The I.T. firm Hillary Clinton entrusted her email server while she was Secreary of State was never cleared to handle classified materials, according to the chief spokesman for the Defense Security Service.

The Defense Security Service (DSS) is an arm of the Defense Department and is the only federal agency authorized to approve private sector company access to sensitive or confidential material, according to the DSS website.

As stated on the website, the agency reviews and approves private contractors to verify if they have secure facilities and approves security clearances for employees so that they may have access to sensitive or classified materials.

Since 2013, Clinton used Platte River Networks, a Denver-based company, to upgrade and maintain her private email server at her home in Chappaqua, New York, whose contents were just recently leaked, as previously reported by HNGN.

About 13,000 companies were approved by the DSS to have facility-wide clearance or FCL, but Platte was not one of them.

"Platte River is not cleared" to have access to classified material, stated Cindy McGovern, chief public affairs officer for DSS in a telephone interview with The Daily Caller News Foundation.

Sen. Ron Johnson, chairman of the Senate Committee on Homeland Security and Government Affairs, told the DCNF that the Platte River involvement "raises serious questions" about the security surrounding Secretary Clinton's server over the last two years.

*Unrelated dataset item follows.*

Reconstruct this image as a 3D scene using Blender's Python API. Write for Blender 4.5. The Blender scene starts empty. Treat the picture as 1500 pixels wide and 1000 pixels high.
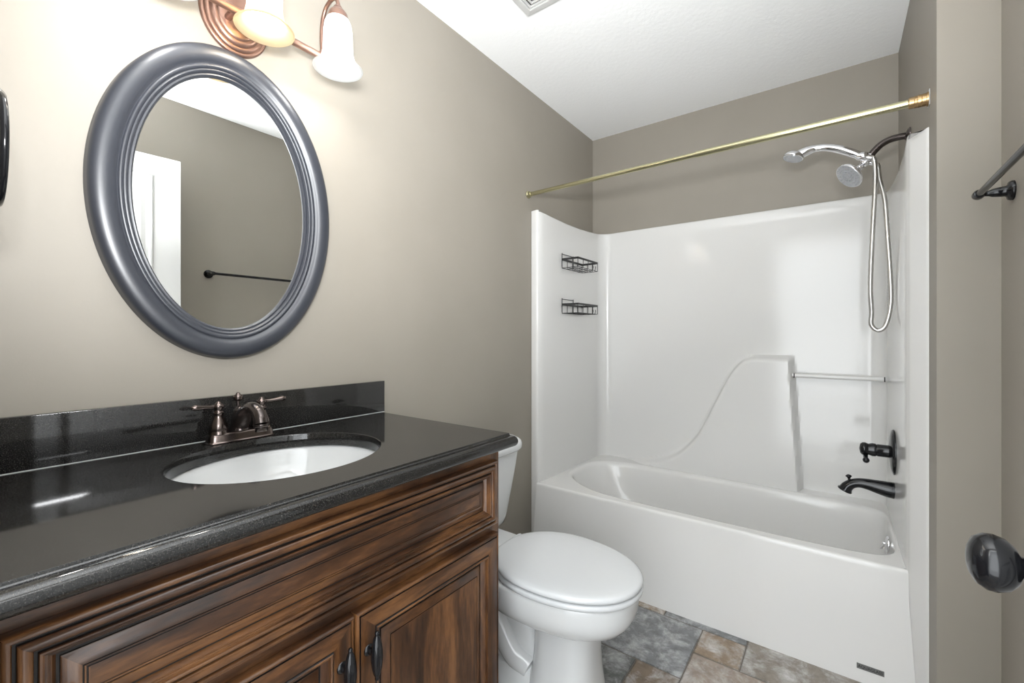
import bpy, bmesh, math, random
from mathutils import Vector, Matrix
PI = math.pi
R = math.radians
sc = bpy.context.scene
C = sc.collection

# ------------------------------------------------------------------ camera
cam_data = bpy.data.cameras.new('camera')
cam = bpy.data.objects.new('camera', cam_data); C.objects.link(cam)
cam_data.sensor_width = 36.0
cam_data.lens = 644.0 / 1500.0 * 36.0
cam_data.shift_y = -8.0 / 1500.0
cam_data.clip_start = 0.02
cam.location = (1.30, 0.0, 1.15)
cam.rotation_euler = (R(90), 0, R(36.5))
sc.camera = cam

# ------------------------------------------------------------------ world, light, exposure
world = bpy.data.worlds.new('world'); sc.world = world; world.use_nodes = True
bg = world.node_tree.nodes['Background']
bg.inputs['Color'].default_value = (0.93, 0.97, 1.0, 1); bg.inputs['Strength'].default_value = 0.7
def area(name, loc, rot, size, sizey, power, col):
    l = bpy.data.lights.new(name, 'AREA'); l.shape = 'RECTANGLE'; l.size = size; l.size_y = sizey
    l.energy = power; l.color = col
    o = bpy.data.objects.new(name, l); C.objects.link(o); o.location = loc; o.rotation_euler = rot
    return o
area('added_hall_fill', (1.18, -0.45, 1.35), (R(100), 0, 0), 0.7, 1.6, 1.0, (0.93, 0.97, 1.0))  # weak fill light added behind the camera, not an actual lamp of the hall
bl = area('added_bounce_fill', (1.27, 0.02, 1.45), (0, 0, 0), 0.26, 0.26, 9.0, (0.97, 0.985, 1.0))  # invented fill above the camera, added to brighten the ceiling and left wall
bl.rotation_euler = Vector((-0.50, 0.14, 0.85)).to_track_quat('-Z', 'Y').to_euler()
bl.data.spread = R(168)
BULB = 12.0
sc.view_settings.view_transform = 'Standard'
sc.view_settings.look = 'None'
sc.view_settings.exposure = 2.75
sc.view_settings.gamma = 1.0
sc.view_settings.use_curve_mapping = False

# ------------------------------------------------------------------ materials
def mat(name, col, rough=0.5, metal=0.0, coat=0.0, spec=0.5):
    m = bpy.data.materials.new(name); m.use_nodes = True
    b = m.node_tree.nodes['Principled BSDF']
    b.inputs['Base Color'].default_value = (*col, 1); b.inputs['Roughness'].default_value = rough
    b.inputs['Metallic'].default_value = metal; b.inputs['Coat Weight'].default_value = coat
    b.inputs['Coat Roughness'].default_value = 0.05
    b.inputs['Specular IOR Level'].default_value = spec
    return m
def nd(m, t, **k):
    n = m.node_tree.nodes.new(t)
    for a, v in k.items(): setattr(n, a, v)
    return n
def lk(m, a, b): m.node_tree.links.new(a, b)
def bsdf(m): return m.node_tree.nodes['Principled BSDF']
def coords(m, scale=(1, 1, 1)):
    tc = nd(m, 'ShaderNodeTexCoord'); mp = nd(m, 'ShaderNodeMapping'); mp.inputs['Scale'].default_value = scale
    lk(m, tc.outputs['Object'], mp.inputs['Vector']); return mp.outputs['Vector']
def noise(m, vec, s, detail=4, rough=0.5, dist=0.0):
    n = nd(m, 'ShaderNodeTexNoise'); n.inputs['Scale'].default_value = s; n.inputs['Detail'].default_value = detail
    n.inputs['Roughness'].default_value = rough; n.inputs['Distortion'].default_value = dist
    lk(m, vec, n.inputs['Vector']); return n.outputs['Fac']
def ramp(m, fac, stops):
    r = nd(m, 'ShaderNodeValToRGB'); e = r.color_ramp.elements
    while len(e) < len(stops): e.new(0.5)
    for i, (p, c) in enumerate(stops): e[i].position = p; e[i].color = (*c, 1)
    lk(m, fac, r.inputs['Fac']); return r.outputs['Color']
def bump(m, fac, strength=0.1, dist=0.002):
    b = nd(m, 'ShaderNodeBump'); b.inputs['Strength'].default_value = strength; b.inputs['Distance'].default_value = dist
    lk(m, fac, b.inputs['Height']); lk(m, b.outputs['Normal'], bsdf(m).inputs['Normal'])

M = {}
m = M['wall'] = mat('taupe_wall_paint', (0.34, 0.30, 0.245), 0.55)
v = coords(m); c = ramp(m, noise(m, v, 3, 3), [(0.3, (0.283, 0.258, 0.219)), (0.7, (0.30, 0.274, 0.234))])
lk(m, c, bsdf(m).inputs['Base Color']); bump(m, noise(m, v, 160, 3), 0.12, 0.001)
m = M['ceiling'] = mat('white_ceiling_paint', (0.9, 0.91, 0.91), 0.8)
v = coords(m); bump(m, noise(m, v, 55, 5, 0.65), 0.35, 0.004)
M['trim'] = mat('white_trim_paint', (0.58, 0.58, 0.57), 0.55)
m = M['acrylic'] = mat('white_gloss_acrylic', (0.70, 0.695, 0.68), 0.12, spec=0.5)
m = M['ceramic'] = mat('white_vitreous_china', (0.65, 0.66, 0.66), 0.08, coat=0.3)
M['seat'] = mat('white_seat_plastic', (0.62, 0.635, 0.645), 0.18)
M['chrome'] = mat('polished_chrome', (0.85, 0.85, 0.87), 0.08, 1.0)
M['steel'] = mat('brushed_steel_hose', (0.55, 0.54, 0.52), 0.3, 1.0)
M['brass'] = mat('polished_brass', (0.52, 0.49, 0.31), 0.2, 1.0)
M['brass_dark'] = mat('aged_brass', (0.55, 0.38, 0.20), 0.3, 1.0)
M['black'] = mat('oil_rubbed_black', (0.006, 0.0063, 0.0075), 0.14, 0.0, spec=0.4)
M['wire'] = mat('matte_black_wire', (0.012, 0.012, 0.012), 0.45)
M['bronze'] = mat('antique_bronze', (0.15, 0.122, 0.112), 0.22, 1.0)
m = M['bronze_blk'] = mat('dark_venetian_bronze', (0.10, 0.085, 0.08), 0.2, 0.9)
M['copper'] = mat('brushed_copper_bronze', (0.25, 0.15, 0.115), 0.35, 0.75)
M['mirror'] = mat('mirror_silvering', (0.88, 0.89, 0.88), 0.005, 1.0)
M['frame'] = mat('charcoal_satin_lacquer', (0.024, 0.027, 0.036), 0.38, 0.0, spec=0.8)
M['dark'] = mat('dark_void', (0.01, 0.01, 0.01), 0.7)
M['greybadge'] = mat('grey_badge_plate', (0.13, 0.13, 0.125), 0.5)
M['blackprint'] = mat('black_badge_lettering', (0.02, 0.02, 0.02), 0.5)
M['slot'] = mat('vent_slot_grey', (0.04, 0.04, 0.038), 0.7)
M['caulk'] = mat('clear_white_caulk', (0.45, 0.46, 0.46), 0.35)

m = M['granite'] = mat('black_speckled_granite', (0.02, 0.02, 0.02), 0.06, spec=0.6)
v = coords(m)
f1 = noise(m, v, 520, 2, 0.7); c = ramp(m, f1, [(0.40, (0.006, 0.006, 0.0065)), (0.56, (0.018, 0.0175, 0.0165)), (0.72, (0.075, 0.071, 0.064))])
lk(m, c, bsdf(m).inputs['Base Color'])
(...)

"The revelation that Secretary Clinton used a private company, Platte River Networks, to maintain her personal server raises questions about what steps the company took to preserve and secure sensitive information in Secretary Clinton's email," Johnson said.

Alex McGeorge, the head of threat intelligence at the IT cybersecurity firm Immunity told TheDCNF that all facilities approved for access to classified materials need a "SCIF" – or Sensitive Compartmented Information Facility – also known as a hardened room.

"It's a room that is resistant to eavesdropping and unauthorized entry limited to personnel with security clearances. That would be a room that where data coming in and out of the room is tightly controlled," he said. He went on to note that servers that contain top secret information, would need to have standards that go far beyond compartmentalized clearance to be accessed.

Platte River has not yet responded to any inquiries about this revelation.